Infrastructure as a Service (IaaS): is in effect much like building a set of services and virtual machines and networks in a Cloud as the user would On-Premises.

But the difference is that, someone else is building and hosting the physical infrastructure for the user and the user chooses to configure the infrastructure that is fit for the application. For example: Amazon, Azure, Rackspace and so on. Here the user needs to go and set up the virtual machines, configure the networking, decide machine sizes, memory and cores. How the user wants the networking to fit with on-premise networking, how the user wants the IP addresses to work and so on. But the physical aspect is taken care of by the providers.

So here the user does not need to purchase software, servers, or network equipment. These are rented as a fully outsourced service that is usually billed depending on the amount of resources consumed.

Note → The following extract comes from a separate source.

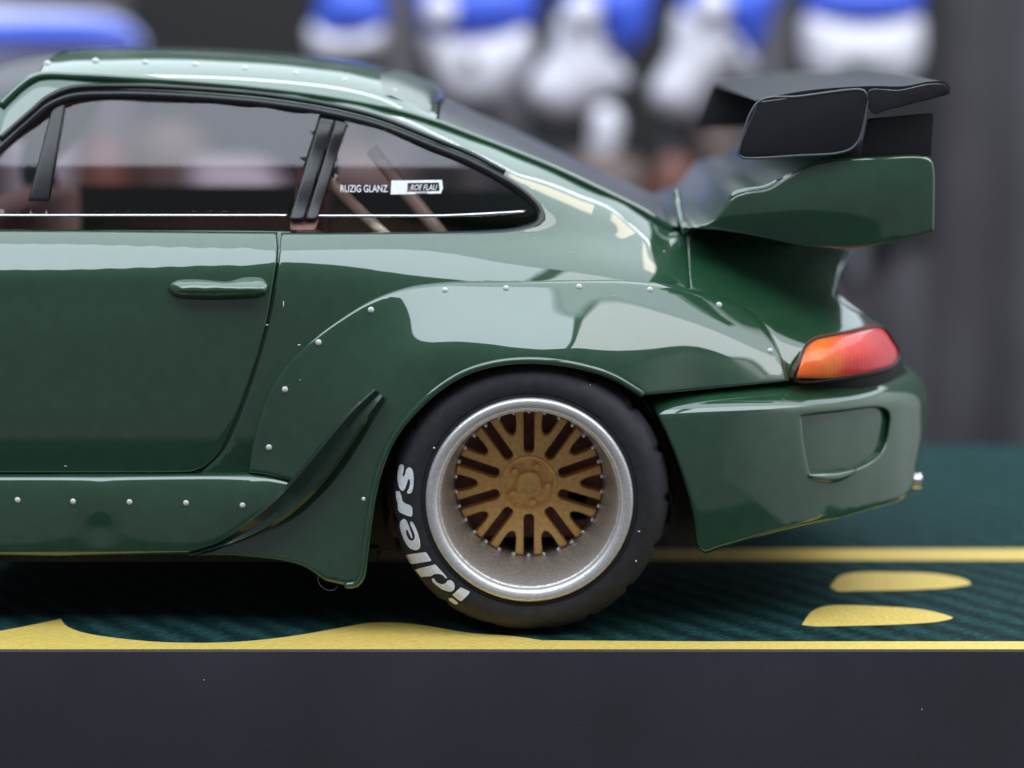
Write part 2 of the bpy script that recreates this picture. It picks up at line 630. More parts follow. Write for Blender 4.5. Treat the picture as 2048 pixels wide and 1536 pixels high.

Platform as a Service ( PaaS): A Platform is a cloud that gives the user various frameworks, tools and services on the cloud and the user are building the application in the cloud leveraging these various tools, services and components within the application. There could be services/applications such as for managing customer orders, monitoring shipments, invoicing clients, coordinating freight movements, reporting data for earth mining movements, underwater movements, accounting and billing and much more that can be built as a PaaS.

PaaS frameworks allow the user to create applications using software components that are controlled by the provider.

In a big organization with multiple divisions, a business process that is cut across divisions, can be thought of as a PaaS application catering to these divisions on a private cloud. A single team will be responsible for integration, tweaks and extension of the business process to various department needs. Thus this will not only reduce cost but ensure that the business process is indeed compliant in true respect throughout the organization.

  IaaS PaaS
Granularity of Control of Virtual Machines The user can remote into virtual machine running in the cloud using IDP. The user has the same level of control as the user would with a virtual machine on-premises. This means the user can get into the registry, install custom software the user want to install on that virtual machine. The PaaS provider takes care of running the application. It means that the user doesn't get access to registry and neither can the user install custom software necessarily in that application or in the location where it runs.

PaaS providers provide the infrastructure and the platforms.
Control over the environment configuration The user can choose a certain number of virtual cores, virtual CPUs, RAM, networking set up, how many different networks, virtual VPNs, separate subnets, extensions to on-premises networks and load-balancing across multiple VMs. PaaS can be thought of as the next step of IaaS where the configurations is also done for the user by the provider.
Maintenance The user is responsible for the O/S, patching, firewall management, security, data, runtime, applications, middleware and everything that's running inside of the VM because the user is responsible for that virtual machine. The only difference is the location of the VM; instead of on-premise it is in the cloud. The user still gets to do all the configurations but the user is relieved of doing the physical hardware things. The provider is responsible for application/services on PaaS. The user is just managing the various services.
Scalability The user is responsible for scalability. Scalability is the responsibility of the PaaS provider.
Pricing Subscription Model. Subscription Model, but it includes the cost of hardware for the installation of PaaS.

Both IaaS and PaaS help organizations to minimize operational costs and increase their productivity as they get faster time to market and requires no up-front investments.